À cet égard, la Cour a toujours pris pour référence un consommateur avisé dont on peut raisonnablement penser et aussi exiger qu'il s'informe personnellement. Ainsi, il y a lieu d'admettre que les consommateurs, dont la décision d'acheter estdéterminée par la composition des produits en cause, lisent d'abord la liste des ingrédients. L'avocat général relève toutefois que la Cour a estimé que la limite de ce qui peut être assuré grâce à un étiquetage adéquat est atteinte dans les cas où le produit en cause a subi une modification substantielle du point de vue de sa composition. Cela pourrait justifier une interdiction d'utiliser une dénomination.

De l'avis de l'avocat général, il y a lieu de considérer le beurre de cacao comme un "élément essentiel" du chocolat au sens de la directive communautaire de 1973. Les produits dont la commercialisation sous la dénomination "chocolat" est interdite en Italie et en Espagne respectent cependant les teneurs minimales en cacao prescrites par ladite directive. L'avocat général estime par conséquent que l'addition d'autres matières grasses végétales jusqu'à 5 % au maximum n'implique pas une modification substantielle de la composition de ce produit.

L'avocat général parvient dès lors à la conclusion qu'un étiquetage adéquat - suffisamment clair - affecte moins la libre circulation des marchandises. De ce point de vue, les réglementations espagnoles et italiennes sont disproportionnées et, partant, non susceptibles de justifier l'entrave à la libre circulation qui a été constatée.

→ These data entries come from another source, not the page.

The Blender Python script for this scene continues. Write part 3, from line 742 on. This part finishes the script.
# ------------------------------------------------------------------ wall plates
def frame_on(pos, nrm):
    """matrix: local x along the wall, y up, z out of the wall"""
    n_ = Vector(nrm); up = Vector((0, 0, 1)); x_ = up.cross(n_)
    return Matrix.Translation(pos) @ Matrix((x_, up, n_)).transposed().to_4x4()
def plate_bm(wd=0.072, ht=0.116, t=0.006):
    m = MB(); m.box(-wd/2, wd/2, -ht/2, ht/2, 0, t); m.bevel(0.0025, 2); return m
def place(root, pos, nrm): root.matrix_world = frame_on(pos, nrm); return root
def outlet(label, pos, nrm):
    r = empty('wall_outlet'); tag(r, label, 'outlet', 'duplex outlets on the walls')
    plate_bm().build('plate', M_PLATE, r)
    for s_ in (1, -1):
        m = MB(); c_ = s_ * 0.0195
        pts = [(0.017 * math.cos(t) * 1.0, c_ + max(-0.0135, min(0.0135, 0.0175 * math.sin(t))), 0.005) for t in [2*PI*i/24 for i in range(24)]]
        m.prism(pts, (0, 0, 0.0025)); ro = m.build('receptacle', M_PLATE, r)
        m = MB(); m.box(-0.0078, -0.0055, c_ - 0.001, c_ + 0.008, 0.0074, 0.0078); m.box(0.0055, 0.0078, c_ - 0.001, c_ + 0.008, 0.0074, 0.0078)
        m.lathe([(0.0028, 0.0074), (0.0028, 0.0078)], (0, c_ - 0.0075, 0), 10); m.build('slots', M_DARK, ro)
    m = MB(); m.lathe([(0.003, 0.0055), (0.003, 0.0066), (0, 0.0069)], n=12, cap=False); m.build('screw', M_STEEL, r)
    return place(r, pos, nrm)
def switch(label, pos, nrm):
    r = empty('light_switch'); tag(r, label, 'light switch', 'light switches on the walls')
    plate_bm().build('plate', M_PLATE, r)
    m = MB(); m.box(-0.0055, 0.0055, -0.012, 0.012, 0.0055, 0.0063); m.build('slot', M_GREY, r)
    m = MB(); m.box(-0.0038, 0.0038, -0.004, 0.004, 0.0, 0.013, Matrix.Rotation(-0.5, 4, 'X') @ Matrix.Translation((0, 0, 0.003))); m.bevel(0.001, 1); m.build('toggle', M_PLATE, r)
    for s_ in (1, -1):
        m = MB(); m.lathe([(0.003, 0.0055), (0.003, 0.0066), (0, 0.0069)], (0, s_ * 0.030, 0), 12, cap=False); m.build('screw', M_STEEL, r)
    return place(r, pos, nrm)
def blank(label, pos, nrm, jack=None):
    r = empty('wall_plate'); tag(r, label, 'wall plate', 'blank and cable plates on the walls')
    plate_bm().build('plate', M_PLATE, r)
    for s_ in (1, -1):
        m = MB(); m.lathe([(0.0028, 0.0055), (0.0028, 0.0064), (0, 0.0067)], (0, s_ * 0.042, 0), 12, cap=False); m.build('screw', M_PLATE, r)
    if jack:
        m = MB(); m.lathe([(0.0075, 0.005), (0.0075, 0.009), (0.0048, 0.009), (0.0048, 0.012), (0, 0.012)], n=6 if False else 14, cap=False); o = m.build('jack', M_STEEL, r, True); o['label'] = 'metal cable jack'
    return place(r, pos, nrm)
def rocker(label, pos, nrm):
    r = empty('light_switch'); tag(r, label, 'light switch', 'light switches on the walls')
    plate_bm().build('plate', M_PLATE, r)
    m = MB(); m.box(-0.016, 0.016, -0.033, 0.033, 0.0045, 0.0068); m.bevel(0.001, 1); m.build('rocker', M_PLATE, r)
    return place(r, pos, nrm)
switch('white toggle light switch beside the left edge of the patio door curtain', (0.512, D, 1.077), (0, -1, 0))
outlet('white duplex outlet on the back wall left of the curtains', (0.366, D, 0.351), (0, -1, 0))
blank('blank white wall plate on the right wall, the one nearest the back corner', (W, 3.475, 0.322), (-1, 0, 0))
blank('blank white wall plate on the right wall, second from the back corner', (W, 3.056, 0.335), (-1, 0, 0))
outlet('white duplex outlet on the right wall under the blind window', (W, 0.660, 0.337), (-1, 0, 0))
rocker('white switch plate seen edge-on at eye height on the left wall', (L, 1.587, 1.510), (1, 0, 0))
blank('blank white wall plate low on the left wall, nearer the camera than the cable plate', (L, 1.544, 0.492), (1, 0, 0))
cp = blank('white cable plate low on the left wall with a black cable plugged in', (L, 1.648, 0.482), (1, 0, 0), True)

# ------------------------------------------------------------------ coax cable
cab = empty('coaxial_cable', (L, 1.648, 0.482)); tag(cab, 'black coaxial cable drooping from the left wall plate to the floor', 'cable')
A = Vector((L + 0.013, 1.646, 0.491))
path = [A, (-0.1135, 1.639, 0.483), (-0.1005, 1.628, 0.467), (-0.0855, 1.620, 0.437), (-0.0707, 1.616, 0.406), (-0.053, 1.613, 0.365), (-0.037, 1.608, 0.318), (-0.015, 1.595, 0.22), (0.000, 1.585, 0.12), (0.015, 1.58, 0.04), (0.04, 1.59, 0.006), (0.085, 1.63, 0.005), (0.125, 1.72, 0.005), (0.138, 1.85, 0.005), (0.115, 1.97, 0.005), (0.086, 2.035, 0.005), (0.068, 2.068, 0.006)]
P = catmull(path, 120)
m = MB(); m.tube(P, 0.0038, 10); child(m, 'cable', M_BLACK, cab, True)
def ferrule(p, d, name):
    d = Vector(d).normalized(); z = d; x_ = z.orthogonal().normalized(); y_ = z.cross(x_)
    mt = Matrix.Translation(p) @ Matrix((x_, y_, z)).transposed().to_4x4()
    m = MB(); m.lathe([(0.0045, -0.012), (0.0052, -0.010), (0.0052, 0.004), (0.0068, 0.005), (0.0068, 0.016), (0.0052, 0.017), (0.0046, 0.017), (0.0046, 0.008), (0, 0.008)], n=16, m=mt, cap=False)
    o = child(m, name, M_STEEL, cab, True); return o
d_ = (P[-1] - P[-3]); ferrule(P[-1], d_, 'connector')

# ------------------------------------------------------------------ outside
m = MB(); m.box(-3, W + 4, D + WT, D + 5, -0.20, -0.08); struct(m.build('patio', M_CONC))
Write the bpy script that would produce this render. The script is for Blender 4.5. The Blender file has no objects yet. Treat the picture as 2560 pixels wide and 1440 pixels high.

Il convient de rappeler de nouveau qu'il y a lieu de statuer dans ces affaires en fonction de la directive de 1973 qui ne détermine pas dans quelle mesure les produits qui contiennent des matières grasses végétales autres que le beurre de cacao peuvent être commercialisés sous la dénomination "chocolat", mais qu'il existe en revanche dans la directive de 2000 (qui ne s'applique qu'à partir de 2003) des dispositions qui autorisent l'addition d'autres matières grasses végétales jusqu'à 5 % au maximum.

Document non officiel à l'usage des médias, qui n'engage pas la Cour de justice.